There are two tourist centres with diving establishments in Thailand, at least two well known ones, Pattaya and Phuket. Pattaya is a two hour bus ride from Bangkok, whilst Phuket, lying almost in Malaysia, is one hour flying time from Bangkok. You can bus it, but its a twelve hour trip.

Pattaya is not for everyone. Its a popular watering hole, and whilst the diving can be excellent, crowded beaches, particularly at weekends, can have their disadvantages. Phuket on the other hand, has some truly outstanding beaches. There are half a dozen three to four star hotels on the island, but tourism, other than in Phuket town, is not obtrusive, It also has some excellent diving.

There are diving operators working from Patong Beach, a tourist honeypot, and live-on-board cruises are organised by 'Fantasea Divers'. There is a PADI training facility 'Submarine Divers' working out of Kata, Karon Beach, who advertise daily diving trips and 4~7 day tours to the famous Similan Islands, However, from previous experience, I chose to remain faithful to the Poseidon Nemrod Diving Centre at the Phuket Island Resort Hotel where I stayed.

The diving is run by Klaus and Marita Orlik. They ran the Benidorm operation during our summer, and from November to the following April the dive school in Phuket. Both Klaus and Marita speak good English, are superb guides, and above all, are keen and sympathetic photographers. Apart from their very considerable diving experience, they are backed up by two dive boats, the smaller being approximately 12m long, and four compressors, together with some thirty sets of hire equipment. You would be wise to take your own DV and ABLJ, and protective clothing against the coral.

The waters immediately around Phuket are green, and the diving norm is to motor to one of the many offshore islands and dive in the blue water. The Orlik's run two-day trips to Phi Phi Island, where apart from some splendid diving, you can visit a cave from which is culled the ingredients of bird's nest soup. If you were ever tempted to try this Chinese delicacy, a trip to this cave will most certainly reorientate your views. The Similan Islands are also superb. They are unihabited and infrequently visited, other than by fishermen and divers. Its a nine hour sailing, usually departing after dinner and returning two days later.

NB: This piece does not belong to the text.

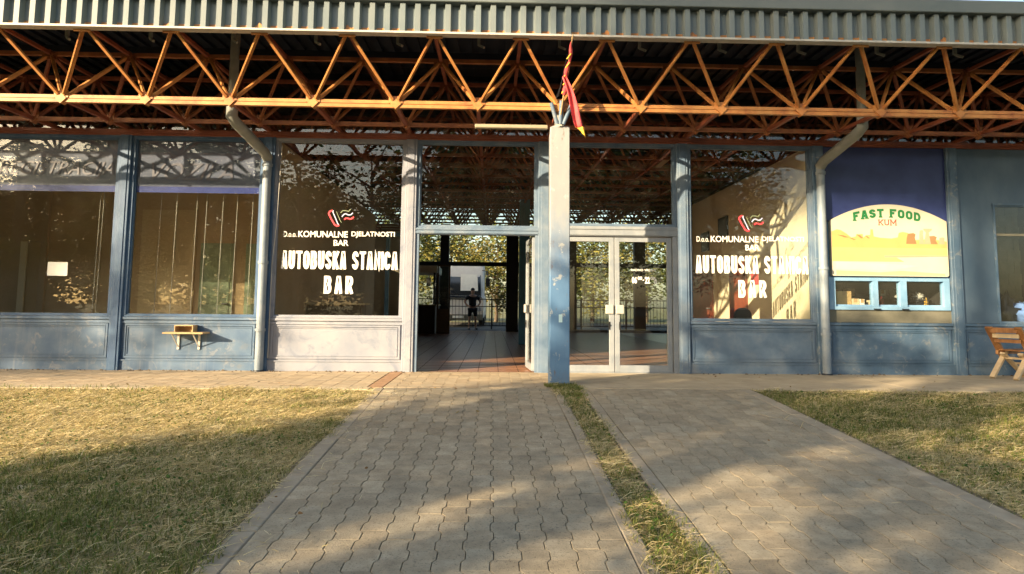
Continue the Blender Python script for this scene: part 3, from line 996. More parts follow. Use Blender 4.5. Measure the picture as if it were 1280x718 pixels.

The daily trips are all-day, two-dive trips, There are numerous dive sites off the larger islands of Raja Noi and Raja Jai in the south, and to the east the virtual sea mounts of Bin Hmusang and Doc Mai provide many rolls of suitable film subjects. The water visibility varies (doesn't it everywhere?) from 5 metres after a week's blow, to 50 metres two days later. My 'subjects' varied from a lovely three metre fan coral to a pic of three mature crayfish occupying the same rock ledge. Shark are frequently seen, but seldom when one is armed with the correct lens to photograph them.

A good deal of motoring is required to reach the better sites, but this is not reflected in the costs. If you are on holiday with diving as your main purpose, the time taken becomes a pleasure and not a nuisance. Plenty of trips are organised for non-divers by the major hotels, cars and motor cycles can be hired, and there are numerous taxis to take you to the restaurants at night. Phuket is notorious for its seafood, You will need a visa if staying more than 15 days. Credit cards are accepted In most places. The voltage is 220V.

If you are not too impoverished, or support the view that you can't take it with you, I heartily recommend you give Phuket a try.